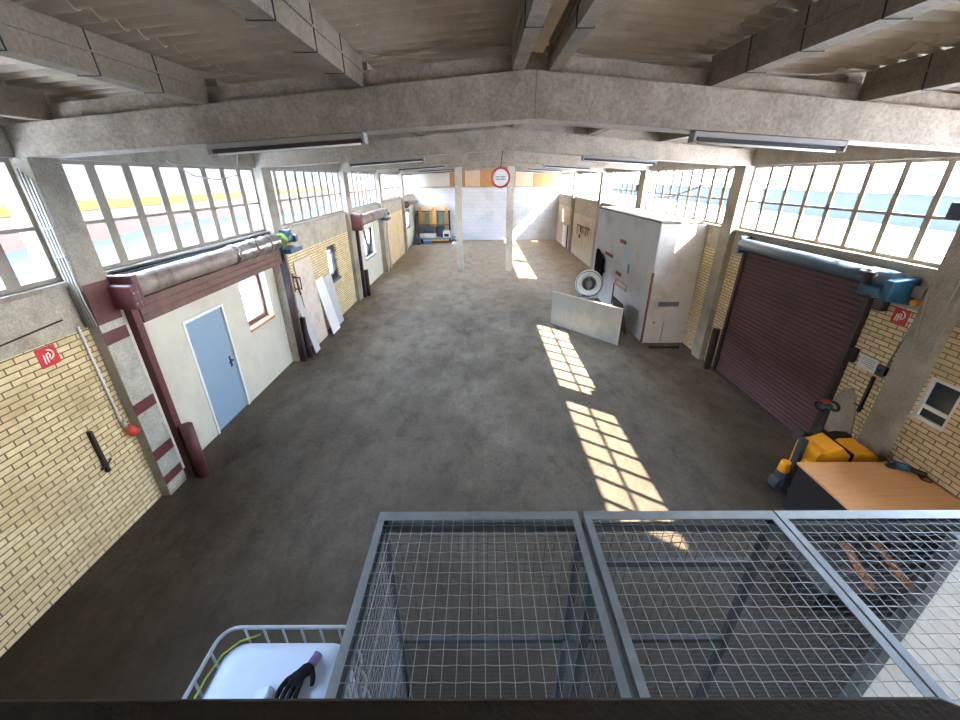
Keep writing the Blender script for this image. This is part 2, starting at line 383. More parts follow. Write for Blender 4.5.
# ---- beams (roof girders with a narrower top rib)
for i, (a, b) in enumerate(FR + [(29.95, 30.36)]):
    y0, y1 = a, max(b, a + .36)
    xa, xb = -4.93, 5.93
    mb = MB().prism([(xa, zbeam(xa)), (XA, zbeam(XA)), (xb, zbeam(xb)), (xb, ztop(xb)), (XA, ztop(XA)), (xa, ztop(xa))], 'y', y0, y1)
    mb.prism([(xa, ztop(xa)), (XA, ztop(XA)), (xb, ztop(xb)), (xb, ztop(xb) + .15), (XA, ztop(XA) + .15), (xa, ztop(xa) + .15)], 'y', y0 + .1, y1 - .1)
    nm = ['overhead behind the railing', 'nearest to the railing', 'second from the railing, carrying the round sign', 'third from the railing', 'fourth from the railing, over the two posts', 'fifth from the railing', 'in front of the far wall'][i]
    struct(mb, 'beam', M['beam'], 'gabled concrete roof beam ' + nm, 'beam', 'gabled roof beams')
    if i == 1:
        struct(MB().box(XA + .025, XA + .035, y0 - .004, y0 + .002, zbeam(XA), ztop(XA)), 'beam_joint', M['purlin'], 'dark vertical joint at the peak of the nearest beam', 'joint')
# ---- purlins
PX = [-4.25, -2.68, -1.17, .36, .70, 2.24, 3.72, 5.25]
plab = ['next to the left wall', 'second from the left wall', 'third from the left wall', 'left of the ridge gap', 'right of the ridge gap', 'third from the right wall', 'second from the right wall', 'next to the right wall']
spans = [(Y0, .28)] + [(FR[i][0] + .28, FR[i + 1][0] + .08) for i in range(len(FR) - 1)] + [(FR[-1][0] + .28, 30.03)]
PH = .25
for j, (y0, y1) in enumerate(spans):
    for i, x in enumerate(PX):
        w = .11 if i in (3, 4) else .15
        xc = x; z0 = ztop(x) + .006
        p = MB().box(x - w / 2, x + w / 2, y0, y1, z0, z0 + PH)
        p.box(x - w / 2 - .012, x + w / 2 + .012, y0 + .02, y1 - .02, z0 + PH * .5, z0 + PH * .5 + .012) if j == 1 else None
        where = ['behind the railing', 'over the mesh cage and railing', 'in the bay after the nearest beam', 'in the bay after the second beam', 'in the bay before the two posts', 'in the bay after the two posts', 'in the last bay'][j]
        o = struct(p, 'purlin', M['purlin'], 'concrete purlin ' + plab[i] + ' ' + where, 'purlin', 'roof purlins')
        if j == 1:
            for q, yy in enumerate([.9, 1.9, 2.7, 3.3, 3.9]):
                if i in (3, 4) and q != 3: continue
                e = w / 2 + .004
                MB().tube([(x - e, yy + .03, z0 + PH), (x - e, yy, z0 - .004), (x + e, yy, z0 - .004), (x + e, yy - .02, z0 + PH)], .005, 5).build('strap', M['darkwire'], o)

# ---- corrugated roof
def roof(side, label):
    mb = MB(); lam = .185; npw = 12; ny = int((YF + .2 - (Y0 - .2)) / lam * npw)
    xs = [x for x in PX if (x < XA) == (side < 0)]
    if side > 0: xs = xs[::-1]
    cuts = [XA + side * 5.75] + [x + side * .02 for x in xs[1:-1]] + [xs[-1] - side * .04]
    cuts = [XA + side * 5.75] + xs[1:]
    for k, (xo, xi) in enumerate(zip(cuts, cuts[1:])):   # outer to inner edge of one course
        xo2 = xo + side * .03; xi2 = xi - side * (.24 if xi != xs[-1] else .02)
        z = lambda x, up: ztop(x) + PH + .04 + up
        vs = []; fs = []
        for s in range(ny + 1):
            y = Y0 - .2 + s * lam / npw; h = .025 * math.sin(2 * math.pi * s / npw)
            vs += [(xo2, y, z(xo2, .012) + h), (xi2, y, z(xi2, 0) + h)]
        for s in range(ny): fs.append((2 * s, 2 * s + 1, 2 * s + 3, 2 * s + 2) if side < 0 else (2 * s + 1, 2 * s, 2 * s + 2, 2 * s + 3))
        mb.add(vs, fs, False)
    o = mb.build('ceiling', M['sheet']); so = o.modifiers.new('thickness', 'SOLIDIFY'); so.thickness = .01; so.offset = 1
    tag(o, label, 'roof', None, 'structure')
roof(-1, 'corrugated fibre cement roof slope on the left'); roof(1, 'corrugated fibre cement roof slope on the right')
zr = ztop(XA) + PH
struct(MB().prism([(.12, zr + .06), (.5, zr + .2), (.9, zr + .06), (.9, zr + .1), (.5, zr + .25), (.12, zr + .1)], 'y', Y0 - .2, YF + .2), 'ceiling_ridge_cap', M['purlin'], 'dark ridge cap over the gap at the roof peak', 'roof')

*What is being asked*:
Leave the pictures out and output the rest of the listing exactly.

*Problem solution*:
Keep writing the Blender script for this image. This is part 2, starting at line 383. More parts follow. Write for Blender 4.5.
# ---- beams (roof girders with a narrower top rib)
for i, (a, b) in enumerate(FR + [(29.95, 30.36)]):
    y0, y1 = a, max(b, a + .36)
    xa, xb = -4.93, 5.93
    mb = MB().prism([(xa, zbeam(xa)), (XA, zbeam(XA)), (xb, zbeam(xb)), (xb, ztop(xb)), (XA, ztop(XA)), (xa, ztop(xa))], 'y', y0, y1)
    mb.prism([(xa, ztop(xa)), (XA, ztop(XA)), (xb, ztop(xb)), (xb, ztop(xb) + .15), (XA, ztop(XA) + .15), (xa, ztop(xa) + .15)], 'y', y0 + .1, y1 - .1)
    nm = ['overhead behind the railing', 'nearest to the railing', 'second from the railing, carrying the round sign', 'third from the railing', 'fourth from the railing, over the two posts', 'fifth from the railing', 'in front of the far wall'][i]
    struct(mb, 'beam', M['beam'], 'gabled concrete roof beam ' + nm, 'beam', 'gabled roof beams')
    if i == 1:
        struct(MB().box(XA + .025, XA + .035, y0 - .004, y0 + .002, zbeam(XA), ztop(XA)), 'beam_joint', M['purlin'], 'dark vertical joint at the peak of the nearest beam', 'joint')
# ---- purlins
PX = [-4.25, -2.68, -1.17, .36, .70, 2.24, 3.72, 5.25]
plab = ['next to the left wall', 'second from the left wall', 'third from the left wall', 'left of the ridge gap', 'right of the ridge gap', 'third from the right wall', 'second from the right wall', 'next to the right wall']
spans = [(Y0, .28)] + [(FR[i][0] + .28, FR[i + 1][0] + .08) for i in range(len(FR) - 1)] + [(FR[-1][0] + .28, 30.03)]
PH = .25
for j, (y0, y1) in enumerate(spans):
    for i, x in enumerate(PX):
        w = .11 if i in (3, 4) else .15
        xc = x; z0 = ztop(x) + .006
        p = MB().box(x - w / 2, x + w / 2, y0, y1, z0, z0 + PH)
        p.box(x - w / 2 - .012, x + w / 2 + .012, y0 + .02, y1 - .02, z0 + PH * .5, z0 + PH * .5 + .012) if j == 1 else None
        where = ['behind the railing', 'over the mesh cage and railing', 'in the bay after the nearest beam', 'in the bay after the second beam', 'in the bay before the two posts', 'in the bay after the two posts', 'in the last bay'][j]
        o = struct(p, 'purlin', M['purlin'], 'concrete purlin ' + plab[i] + ' ' + where, 'purlin', 'roof purlins')
        if j == 1:
            for q, yy in enumerate([.9, 1.9, 2.7, 3.3, 3.9]):
                if i in (3, 4) and q != 3: continue
                e = w / 2 + .004
                MB().tube([(x - e, yy + .03, z0 + PH), (x - e, yy, z0 - .004), (x + e, yy, z0 - .004), (x + e, yy - .02, z0 + PH)], .005, 5).build('strap', M['darkwire'], o)

# ---- corrugated roof
def roof(side, label):
    mb = MB(); lam = .185; npw = 12; ny = int((YF + .2 - (Y0 - .2)) / lam * npw)
    xs = [x for x in PX if (x < XA) == (side < 0)]
    if side > 0: xs = xs[::-1]
    cuts = [XA + side * 5.75] + [x + side * .02 for x in xs[1:-1]] + [xs[-1] - side * .04]
    cuts = [XA + side * 5.75] + xs[1:]
    for k, (xo, xi) in enumerate(zip(cuts, cuts[1:])):   # outer to inner edge of one course
        xo2 = xo + side * .03; xi2 = xi - side * (.24 if xi != xs[-1] else .02)
        z = lambda x, up: ztop(x) + PH + .04 + up
        vs = []; fs = []
        for s in range(ny + 1):
            y = Y0 - .2 + s * lam / npw; h = .025 * math.sin(2 * math.pi * s / npw)
            vs += [(xo2, y, z(xo2, .012) + h), (xi2, y, z(xi2, 0) + h)]
        for s in range(ny): fs.append((2 * s, 2 * s + 1, 2 * s + 3, 2 * s + 2) if side < 0 else (2 * s + 1, 2 * s, 2 * s + 2, 2 * s + 3))
        mb.add(vs, fs, False)
    o = mb.build('ceiling', M['sheet']); so = o.modifiers.new('thickness', 'SOLIDIFY'); so.thickness = .01; so.offset = 1
    tag(o, label, 'roof', None, 'structure')
roof(-1, 'corrugated fibre cement roof slope on the left'); roof(1, 'corrugated fibre cement roof slope on the right')
zr = ztop(XA) + PH
struct(MB().prism([(.12, zr + .06), (.5, zr + .2), (.9, zr + .06), (.9, zr + .1), (.5, zr + .25), (.12, zr + .1)], 'y', Y0 - .2, YF + .2), 'ceiling_ridge_cap', M['purlin'], 'dark ridge cap over the gap at the roof peak', 'roof')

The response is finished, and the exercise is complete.